07/08/2025
I used to think moving on was about forgetting. For years, I held onto the ghost of a future I had planned down to the last detail. It was a life I had built in my head, a version of myself I was convinced was the only one worth being. When it all fell apart, I didn’t just lose the dream; I felt like I had lost myself. I spent so much time replaying the highlight reels, analyzing the missteps, and trying to bargain with a past that had already closed its books. I thought if I just held on tighter, I could somehow keep it from fading away. But holding on wasn't preserving it; it was poisoning the present. It was like trying to breathe life into a statue while I was slowly turning to stone myself.

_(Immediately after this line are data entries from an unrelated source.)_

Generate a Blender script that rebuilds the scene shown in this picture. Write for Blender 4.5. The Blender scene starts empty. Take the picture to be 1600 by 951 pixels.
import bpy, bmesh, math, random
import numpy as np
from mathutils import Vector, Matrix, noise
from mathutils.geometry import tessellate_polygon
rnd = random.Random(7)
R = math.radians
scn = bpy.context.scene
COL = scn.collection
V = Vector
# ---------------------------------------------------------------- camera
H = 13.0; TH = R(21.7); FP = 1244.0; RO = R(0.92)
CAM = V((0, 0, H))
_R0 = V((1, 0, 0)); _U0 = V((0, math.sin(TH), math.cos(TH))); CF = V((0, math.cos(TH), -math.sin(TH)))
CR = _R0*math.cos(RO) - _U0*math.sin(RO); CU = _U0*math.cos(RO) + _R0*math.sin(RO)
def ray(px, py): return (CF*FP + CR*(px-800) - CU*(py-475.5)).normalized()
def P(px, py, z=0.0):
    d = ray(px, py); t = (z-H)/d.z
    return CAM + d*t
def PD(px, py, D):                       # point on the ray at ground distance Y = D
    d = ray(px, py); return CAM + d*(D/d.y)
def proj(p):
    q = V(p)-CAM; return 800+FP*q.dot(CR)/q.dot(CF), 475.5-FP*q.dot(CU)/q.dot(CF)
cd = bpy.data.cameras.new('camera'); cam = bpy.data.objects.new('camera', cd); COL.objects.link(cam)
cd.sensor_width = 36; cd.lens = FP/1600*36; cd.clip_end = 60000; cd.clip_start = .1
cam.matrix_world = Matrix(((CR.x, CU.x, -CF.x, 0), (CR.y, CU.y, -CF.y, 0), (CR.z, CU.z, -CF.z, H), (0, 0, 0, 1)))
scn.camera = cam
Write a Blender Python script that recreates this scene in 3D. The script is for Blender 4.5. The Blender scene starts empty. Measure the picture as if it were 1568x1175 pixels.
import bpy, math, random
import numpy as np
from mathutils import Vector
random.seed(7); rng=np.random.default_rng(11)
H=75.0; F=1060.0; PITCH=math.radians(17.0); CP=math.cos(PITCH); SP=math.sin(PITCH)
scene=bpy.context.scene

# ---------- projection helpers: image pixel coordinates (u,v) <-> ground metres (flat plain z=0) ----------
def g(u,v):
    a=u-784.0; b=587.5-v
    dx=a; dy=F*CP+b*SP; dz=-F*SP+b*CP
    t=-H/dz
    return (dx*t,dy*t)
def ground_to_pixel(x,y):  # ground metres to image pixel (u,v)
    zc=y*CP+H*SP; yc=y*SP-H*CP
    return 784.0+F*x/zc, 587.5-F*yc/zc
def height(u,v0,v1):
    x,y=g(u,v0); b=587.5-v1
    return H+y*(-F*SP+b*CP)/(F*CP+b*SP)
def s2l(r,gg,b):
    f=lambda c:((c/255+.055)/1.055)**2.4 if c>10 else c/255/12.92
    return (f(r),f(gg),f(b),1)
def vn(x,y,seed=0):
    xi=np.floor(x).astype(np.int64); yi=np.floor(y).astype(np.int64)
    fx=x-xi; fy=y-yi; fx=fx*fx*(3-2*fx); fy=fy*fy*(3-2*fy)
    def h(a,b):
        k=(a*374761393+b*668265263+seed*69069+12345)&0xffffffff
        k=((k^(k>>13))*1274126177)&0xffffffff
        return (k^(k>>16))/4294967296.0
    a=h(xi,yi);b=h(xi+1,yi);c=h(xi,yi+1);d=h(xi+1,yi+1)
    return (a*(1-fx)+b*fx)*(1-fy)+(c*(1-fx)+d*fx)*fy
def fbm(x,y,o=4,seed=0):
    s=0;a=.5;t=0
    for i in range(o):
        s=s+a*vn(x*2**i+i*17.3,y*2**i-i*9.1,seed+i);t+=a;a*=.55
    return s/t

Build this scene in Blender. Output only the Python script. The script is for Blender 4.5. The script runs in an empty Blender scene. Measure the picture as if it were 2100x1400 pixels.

The real shift didn’t happen with a grand gesture. It happened quietly. It was the realization that moving on isn’t an act of erasure, but an act of integration. It’s not about pretending the pain or the love or the dream never existed. It’s about accepting that it did, and that it shaped you, but that it is no longer your destination. It’s carrying the lessons learned, the strength gained, and the love you gave, and deciding that you are more important than what you’ve lost. It’s about packing the wisdom, not the wreckage.
Your past is a part of your story, but it doesn’t get to write the ending. The strength you’ve shown just by surviving the shipwreck is incredible. But you were not made to live on that deserted island forever. You were made to navigate open seas, to discover new shores. You are allowed to let go of the anchor that is drowning you, even if you once called it treasure. You are allowed to build a new ship, right here, with the timber of experience and the sails of hope.
So I’ll ask you this, not to rush you, but to gently nudge the dreamer inside you: What is one thing, just one small thing, you can do this week to start building your new ship?